• Set task
Look through the material below. Copy each line that contains the string "scene".

════

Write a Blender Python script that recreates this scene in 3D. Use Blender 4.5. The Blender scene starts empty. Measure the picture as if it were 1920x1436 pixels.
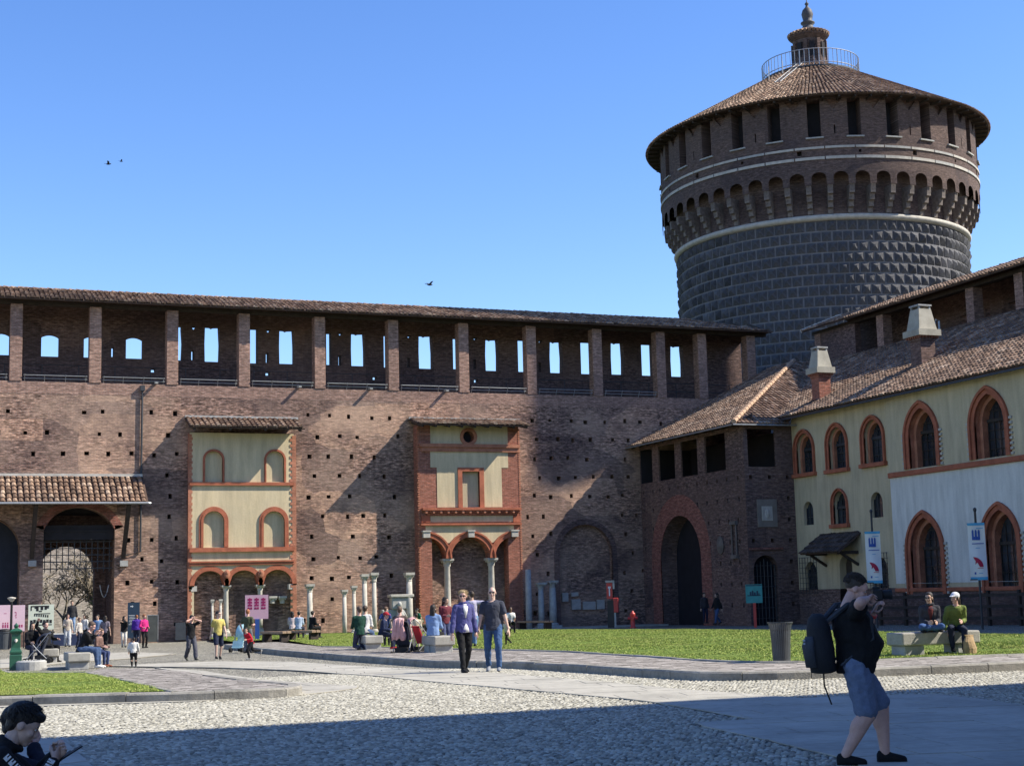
import bpy, math, random
import numpy as np
from mathutils import Vector, Matrix, Euler
from mathutils.geometry import delaunay_2d_cdt
random.seed(7); RNG = np.random.default_rng(7)
sc = bpy.context.scene; col = sc.collection
R_ = math.radians
# ---------------------------------------------------------------- camera
PITCH, ROLL, YAW, FPX, EYE = R_(7.9), R_(1.42), R_(21.37), 2812.0, 1.63
def cam_matrix():
    cp, sp = math.cos(PITCH), math.sin(PITCH)
    right = np.array([1, 0, 0.]); fwd = np.array([0, cp, sp]); up = np.array([0, -sp, cp])
    r2 = math.cos(ROLL)*right - math.sin(ROLL)*up
    u2 = math.sin(ROLL)*right + math.cos(ROLL)*up
    M = np.array([r2, u2, -fwd]).T
    c, s = math.cos(-YAW), math.sin(-YAW)
    return np.array([[c, -s, 0], [s, c, 0], [0, 0, 1]]) @ M
CM = cam_matrix(); CP = np.array([0, 0, EYE])
cam = bpy.data.cameras.new('camera'); camo = bpy.data.objects.new('camera', cam); col.objects.link(camo)
cam.sensor_fit = 'HORIZONTAL'; cam.sensor_width = 36; cam.lens = FPX/1920*36
cam.clip_start = .1; cam.clip_end = 3000
camo.matrix_world = Matrix([list(CM[0])+[0], list(CM[1])+[0], list(CM[2])+[EYE], [0, 0, 0, 1]])
sc.camera = camo
# ---------------------------------------------------------------- light
SUN = Vector((1.0, -0.42, 1.0)).normalized()          # towards the sun
w = bpy.data.worlds.new('World'); sc.world = w; w.use_nodes = True
nt = w.node_tree; bg = nt.nodes['Background']
sky = nt.nodes.new('ShaderNodeTexSky'); sky.sky_type = 'NISHITA'; sky.sun_disc = False
sky.sun_elevation = math.asin(SUN.z); sky.sun_rotation = math.atan2(SUN.x, SUN.y)
sky.air_density = 1.0; sky.dust_density = 0.25; sky.ozone_density = 2.6; sky.altitude = 120
hs = nt.nodes.new('ShaderNodeHueSaturation'); hs.inputs['Saturation'].default_value = 1.24; hs.inputs['Hue'].default_value = .513
nt.links.new(sky.outputs[0], hs.inputs['Color']); nt.links.new(hs.outputs[0], bg.inputs[0]); bg.inputs[1].default_value = 0.128
sl = bpy.data.lights.new('sun', 'SUN'); sl.energy = 5.0; sl.angle = R_(.55); sl.color = (1, .945, .82)
so = bpy.data.objects.new('sun', sl); col.objects.link(so); so.location = (40, -30, 80)
so.rotation_euler = (-SUN).to_track_quat('-Z', 'Y').to_euler()
sc.view_settings.view_transform = 'Standard'; sc.view_settings.look = 'None'
sc.view_settings.exposure = 0.9; sc.view_settings.gamma = 1
# ---------------------------------------------------------------- picking points on real surfaces
def ray(px, py): return CM @ np.array([(px-960)/FPX, (718-py)/FPX, -1.])
def onp(px, py, ax, val):
    d = ray(px, py); return CP + d*((val-CP[ax])/d[ax])
def gz(y): return -0.0098*min(max(0, y-25), 57)
def gnd(px, py, h=0):
    z = 0
    for _ in range(25):
        p = onp(px, py, 2, z+h); z = gz(p[1])
    return Vector(p)
def depth(p): return float(-(CM.T @ (np.array(p, float)-CP))[2])
# ---------------------------------------------------------------- mesh builder
WM = {}
class MB:
    def __init__(s): s.v = []; s.f = []; s.m = []
    def add(s, vs, fs, mi=0):
        o = len(s.v); s.v += [tuple(p) for p in vs]; s.f += [tuple(i+o for i in q) for q in fs]; s.m += [mi]*len(fs); return s
    def box(s, x0, x1, y0, y1, z0, z1, mi=0):
        return s.add([(x0,y0,z0),(x1,y0,z0),(x1,y1,z0),(x0,y1,z0),(x0,y0,z1),(x1,y0,z1),(x1,y1,z1),(x0,y1,z1)],
                     [(0,3,2,1),(4,5,6,7),(0,1,5,4),(1,2,6,5),(2,3,7,6),(3,0,4,7)], mi)
    def obox(s, c, a, b, d, mi=0):
        c, a, b, d = map(Vector, (c, a, b, d))
        P = [c-a-b-d, c+a-b-d, c+a+b-d, c-a+b-d, c-a-b+d, c+a-b+d, c+a+b+d, c-a+b+d]
        return s.add(P, [(0,3,2,1),(4,5,6,7),(0,1,5,4),(1,2,6,5),(2,3,7,6),(3,0,4,7)], mi)
    def bar(s, p, q, w, h=None, mi=0, up=(0,0,1)):
        p, q = Vector(p), Vector(q); d = q-p; u = Vector(up)
        if abs(d.normalized().dot(u)) > .98: u = Vector((0,1,0))
        a = d.cross(u).normalized()*w/2; b = a.cross(d).normalized()*(h or w)/2
        return s.obox((p+q)/2, a, d/2, b, mi)
    def tube(s, pts, r, n=6, mi=0, cap=True):
        pts = [Vector(p) for p in pts]; rs = r if isinstance(r, (list, tuple)) else [r]*len(pts); rings = []
        vs = []
        for i, p in enumerate(pts):
            d = (pts[min(i+1, len(pts)-1)]-pts[max(i-1, 0)]).normalized()
            u = Vector((0,0,1)) if abs(d.z) < .95 else Vector((1,0,0))
            a = d.cross(u).normalized(); b = d.cross(a)
            vs += [p+(a*math.cos(2*math.pi*k/n)+b*math.sin(2*math.pi*k/n))*rs[i] for k in range(n)]
        fs = [(i*n+k, (i)*n+(k+1) % n, (i+1)*n+(k+1) % n, (i+1)*n+k) for i in range(len(pts)-1) for k in range(n)]
        if cap: fs += [tuple(range(n))[::-1], tuple(range((len(pts)-1)*n, len(pts)*n))]
        return s.add(vs, fs, mi)
    def lathe(s, prof, c=(0,0,0), n=16, mi=0, cap=True, sx=1, sy=1, rot=0):
        vs = [(c[0]+r*math.cos(2*math.pi*k/n+rot)*sx, c[1]+r*math.sin(2*math.pi*k/n+rot)*sy, c[2]+z) for r, z in prof for k in range(n)]
        fs = [(i*n+k, i*n+(k+1) % n, (i+1)*n+(k+1) % n, (i+1)*n+k) for i in range(len(prof)-1) for k in range(n)]
        if cap: fs += [tuple(range(n))[::-1], tuple(range((len(prof)-1)*n, len(prof)*n))]
        return s.add(vs, fs, mi)
    def ell(s, c, r, n=12, m=8, mi=0, rot=None):
        vs = []; fs = []
        for i in range(m+1):
            t = math.pi*i/m
            for k in range(n):
                a = 2*math.pi*k/n
                q = Vector((r[0]*math.sin(t)*math.cos(a), r[1]*math.sin(t)*math.sin(a), r[2]*math.cos(t)))
                if rot is not None: q = rot @ q
                vs.append(Vector(c)+q)
        for i in range(m):
            for k in range(n):
                fs.append((i*n+k, (i+1)*n+k, (i+1)*n+(k+1) % n, i*n+(k+1) % n))
        return s.add(vs, fs, mi)
    def xform(s, M):
        s.v = [tuple(M @ Vector(p)) for p in s.v]; return s
    def build(s, name, mats, parent=None, smooth=False, kind=None, label=None, uv=True, loc=None):
        return mesh_obj(name, s.v, s.f, mats, parent, smooth, kind, label, s.m, uv, loc)
def mesh_obj(name, v, f, mats, parent=None, smooth=False, kind=None, label=None, mi=None, uv=True, loc=None, uvs=None):
    me = bpy.data.meshes.new(name); me.from_pydata(v, [], f)
    for m in (mats if isinstance(mats, (list, tuple)) else [mats]): me.materials.append(m)
    if mi is not None and len(mats if isinstance(mats, (list, tuple)) else [mats]) > 1: me.polygons.foreach_set('material_index', mi)
    if smooth: me.polygons.foreach_set('use_smooth', [True]*len(me.polygons))
    if uv: box_uv(me, uvs)
    o = bpy.data.objects.new(name, me); col.objects.link(o)
    if kind: o['kind'] = kind
    if label: o['label'] = label
    par(o, parent); return o
def box_uv(me, uvs=None):
    n = len(me.loops)
    if n == 0: return
    lay = me.uv_layers.new(name='UVMap')
    li = np.zeros(n, np.int32); me.loops.foreach_get('vertex_index', li)
    if uvs is not None:
        lay.data.foreach_set('uv', np.asarray(uvs, np.float32)[li].ravel()); return
    co = np.zeros(len(me.vertices)*3, np.float32); me.vertices.foreach_get('co', co); co = co.reshape(-1, 3)
    nr = np.zeros(len(me.polygons)*3, np.float32); me.polygons.foreach_get('normal', nr); nr = np.abs(nr.reshape(-1, 3))
    tot = np.zeros(len(me.polygons), np.int32); me.polygons.foreach_get('loop_total', tot)
    ln = np.repeat(nr, tot, axis=0); p = co[li]
    out = np.where((ln[:, 2] > .8)[:, None], p[:, :2], np.where((ln[:, 0] > ln[:, 1])[:, None], p[:, [1, 2]], p[:, [0, 2]]))
    lay.data.foreach_set('uv', out.astype(np.float32).ravel())
def par(o, parent):
    WM[o] = Matrix.Identity(4)
    if parent is not None:
        o.parent = parent; o.matrix_parent_inverse = WM[parent].inverted()
def thing(name, label, cat, loc, group=None, kind=None):
    o = bpy.data.objects.new(name, None); col.objects.link(o); o.location = loc
    o.empty_display_size = .2; WM[o] = Matrix.Translation(loc)
    tag(o, label, cat, group, kind); return o
def tag(o, label, cat=None, group=None, kind=None):
    if label: o['label'] = label
    if cat: o['category'] = cat
    if group: o['group'] = group
    if kind: o['kind'] = kind
    return o
def bevel(o, wd, seg=2):
    m = o.modifiers.new('bevel', 'BEVEL'); m.width = wd; m.segments = seg; m.limit_method = 'ANGLE'; return o
def rebase(o, base):                                     # move a mesh object's origin to its foot
    b = Vector(base); o.data.transform(Matrix.Translation(-b)); o.location = b; WM[o] = Matrix.Translation(b); return o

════

• Task response
Write a Blender Python script that recreates this scene in 3D. Use Blender 4.5. The Blender scene starts empty. Measure the picture as if it were 1920x1436 pixels.
sc = bpy.context.scene; col = sc.collection